In that immense country, so bare and inhospitable, so broken up into
bad-lands, and so beset by buttes of all sizes and shapes, it seemed like
an utterly hopeless undertaking. There were more than a thousand
square miles of country to hunt over, and it was merely claimed that there
were forty-five head of buffalo in it, somewhere, provided they had not
gone elsewhere. We were forced to admit that if we ever found our
game it would be as much by chance as by systematic hunting. Some of
the natives said we "might ride six months without ever seeing
buffalo, let alone killing any!"
I assert once more that I was born lucky instead of rich. If
you don't believe it now, in two minutes more you will.
Just two days after we went into permanent camp and began to hunt,
something happened that none of us had ever dared think could, by any
concatenation of circumstances, happen to us at all. We caught a
buffalo bull alive!
I would like to change the subject just here, and leave your
imagination struggling with a mighty (and mangy) old bison of the olden
time, with lassos whizzing through the perturbed atmosphere, horses
bracing back on their haunches, ropes singing like Aeolian harps, and
chunks of mother earth flying heavenward from the heated hoofs of the
terrible bull. But I can't do it. I cannot tell a lie - at
least now without being found out in it; so the truth must prevail.
It was only a poor little bull calf, less than a month old - a young thing
that couldn't leave his mother; but she was able to leave him, and
although it was by no means a cold day, he got left. His mother and
her friends coolly ran away and left him in the bad-lands to shift for
himself or die if he preferred. We found him in a barren hollow
between two high buttes, as lonesome looking a waif as ever was left to
the mercies of a cold world.
When he saw us riding toward him, he started to run, but he was weak,
and before he had gone a hundred yards we were up with him. We
sprang off and undertook to catch him in our arms, but he pluckily butted
first one of us and then another; then he butted the mule Private Moran
was riding, and was no generally lively that the cowboy who completed our
party, Irvin Boyd, had to throw his rope over him, and haul him in.
He struggled and kicked as much as he was able, but the poor little fellow
was so thin and so weak with hard running after his mother, that he was
easily tied.
To all of us he was a genuine curiosity. Instead of being dusty
brown, like most buffaloes over a year old, he was a perfect blonde.
His thick, wavy coat was of a uniform bright sandy color, and
"Sandy" be became from that moment. Although we had not
bargained for any live buffalo, the capture of such a prize called for our
best efforts in prolonging its life.
The first difficulty was to get the little fellow to camp without
injury. We tried to lead him, but he was so backward about coming
forward he would not lead at all. As for driving him, one could as
easily have driven a German chancellor. Losing patience at last,
George Hedley gathered the little bull up in his arms and started to carry
him to our camp, across hill and hollow, a mile and a half!
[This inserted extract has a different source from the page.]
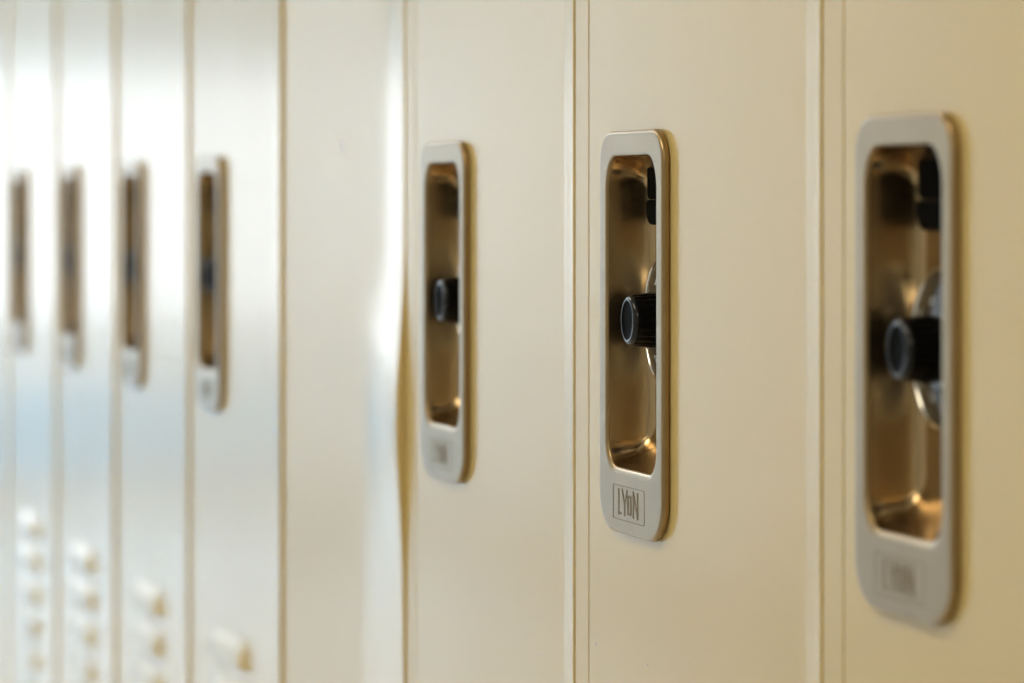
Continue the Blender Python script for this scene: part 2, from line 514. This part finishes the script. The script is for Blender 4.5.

The pluckiness of this maneuver astonished the little buff. As
his carrier strode manfully through the sagebrush, surprise gave way to
passive admiration, and his struggles ceased. But the calf had the
best of it, and at the end of a hundred yards, George threw up his
contract, and called for his horse. With the blankets that were tied
behind our saddles, he fixed up a very ingenious pad in the seat of his
saddle, and laid the calf across it, with a pair of legs dangling on each
side. In this way, he and Private Moran carried the calf to camp,
while Boyd and I hastened on to look for the other buffaloes that had so
lately been in those hills.
The calf reached camp in good condition, and from that time on was
perfectly tame. It refused to drink condensed milk, so the next day
we sent it down to the ranch where Mr. Phillips's milch cow nourished it
one moment and tried to kick its brains out the next. It came very
near dying, and would have succeeded by for careful treatment.
Partly by good luck and partly by good management, we actually got the
little beast safely to Miles City on our return and took it on to
Washington, alive and in excellent health. With an abundant supply
of good food, over two gallons of good milk per day, it grew rapidly, and
soon became quite fat.
In order that the little buffalo might brow to be a very big one, we
sent him to a farm near Washington to fatten on fresh milk and blue
grass. He at voraciously and grew rapidly, but as has been the case
with many other distinguished foreigners, life in Washington proved too
rich for his blood.
About the middle of July he ate a great quantity of damp clover, and
before anyone found it out, he was dead. Of course we preserved his
skin with great care, and mounted it, so that, even though we lost our
live buffalo of great size (to be), we have for our group of mounted
specimens a red-haired calf. At the time of his death his age was
three months, the height at the shoulders was two feet nine inches, and
his weight was one hundred and twenty-one pounds.

Our field work in May and June of 1886 was really an Exploration for
Buffalo, in fact as well as in name, and as such was a complete
success. Besides the catching of the calf, we got two old bulls;
but, as we had feared, they had begun to shed their winter pelage, and consequently
their skins were unfit to mount. Their bodies and hindquarters were
as bare as a turtle's back, but their heads and shoulders were well
haired. After taking their heads and complete skeletons, we resolved
to hasten home at once and return in the fall to collect the specimens we
desired. Just as we were hauling in the skeletons, a cowboy came
galloping up to our wagon to say that there was a bunch of eight buffalo
within a mile and a half of us, and if we cared, we could easily kill some
of them. In declining this offer we begged the cowboys of that
country to leave those buffalo unkilled until fall, when we would return.
From what we saw and heard, we felt well assured the buffalo then known
to be on the high ground around the headwaters of the Big and Little Dry,
the two Porcupine Creeks, and Sand Creek would neither be exterminated nor
driven out of the country before September. Accordingly, the 24th of
that month saw me back in Miles City again, this time accompanied only by
W. Harvey Brown, a scientific senior of the University of Kansas.